The court documents name the clubs Rick’s in Seattle, Sugar’s in Shoreline, and Honey’s in Everett, along with the Colacurcios, the Talents West talent agency and Accurate Bookkeeping in Seattle. Warrants were served at those locations Monday, and at Fox’s, a club in Parkland, south of Tacoma, FBI spokeswoman Robbie Burroughs said.
The restraining order prohibits the Colacurcios and their associates of selling the clubs or doing anything to lessen their value. Prosecutors said at a news conference that it’s the first step in freezing assets pending the conclusion of a racketeering investigation that alleges the clubs were run by a criminal enterprise.
“For far too long, the Colacurcios’ organization has made big money operating their clubs as fronts for prostitution,” U.S. Attorney Jeff Sullivan said. “The Colacurcios have designed the clubs, the payment methods and the policies that encourage prostitution and to ensure they are the ones getting rich off these illegal sex acts.”
No criminal charges have been filed. Lawyers for the Colacurcios didn’t immediately return phone calls for comment. They can ask for a hearing to challenge the restraining order.
Other charges being contemplated include money laundering and mail fraud, in reference to alleged chronic underreporting of attendance at Rick’s, Sullivan said.

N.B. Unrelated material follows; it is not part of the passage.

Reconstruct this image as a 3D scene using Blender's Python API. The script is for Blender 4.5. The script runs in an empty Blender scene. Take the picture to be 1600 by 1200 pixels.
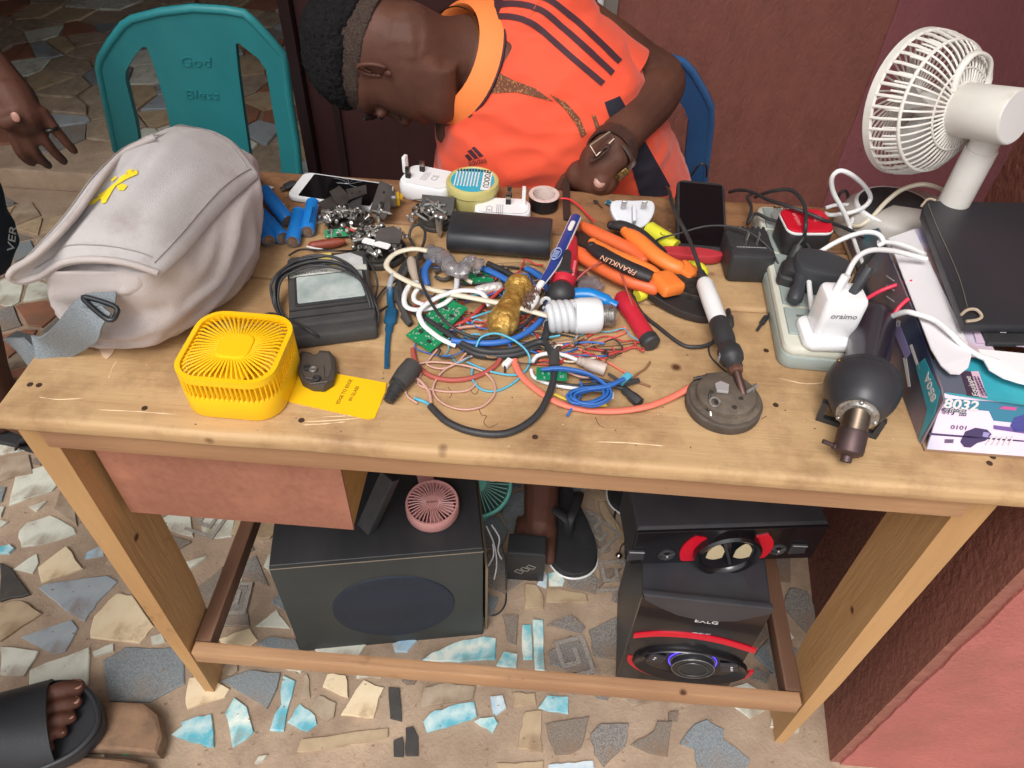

Investigators estimate that cost the city of Seattle more than $3,000 per month in lost tax revenue. That was based on data from a surveillance camera installed on a utility pole outside Rick’s in June 2006 to count customers entering the establishment. Officials said they were conservative in counting “customers” — for example, women were not counted.
But in July 2006, while Rick’s reported 7,929 customers, the camera recorded nearly 14,000, the affidavit said.
The affidavit also says ATMs and credit card machines in the clubs dispensed tokens instead of cash that customers would use to pay dancers. But when dancers redeemed the tokens, they were given less cash than the tokens’ face value — evidence of skimming, the affidavit says.
Authorities say that as part of the investigation, a police undercover officer infiltrated the organization, first through Talents West to be a waitress at Sugar’s. Five weeks later she was named a manager at Rick’s.
Seattle Police Chief Gil Kerlikowske called it “the most significant organized crime investigation we have ever undertaken,” and added that the enterprise had “done considerable damage to this city.”
“It’s an organization that has made its money on the backs of women. It’s about violence and organized crime. It’s not about the morals police,” he said.
Colacurcio Sr. has been a controversial figure in Seattle for six decades. He was even named a racketeer before a U.S. Senate committee in the 1950s.
In January, the Colacurcios pleaded guilty to felony criminal charges in Seattle’s “Strippergate” campaign-finance scandal. They each agreed to each pay $75,000 in criminal and civil penalties.
That scandal erupted at City Hall in 2003 after the Colacurcios secretly funneled thousands of dollars in illegal campaign contributions through friends, relatives and business partners to the re-election campaigns of three Seattle City Council members.
The contributions came shortly before the council approved a rezone allowing Rick’s to add parking spaces.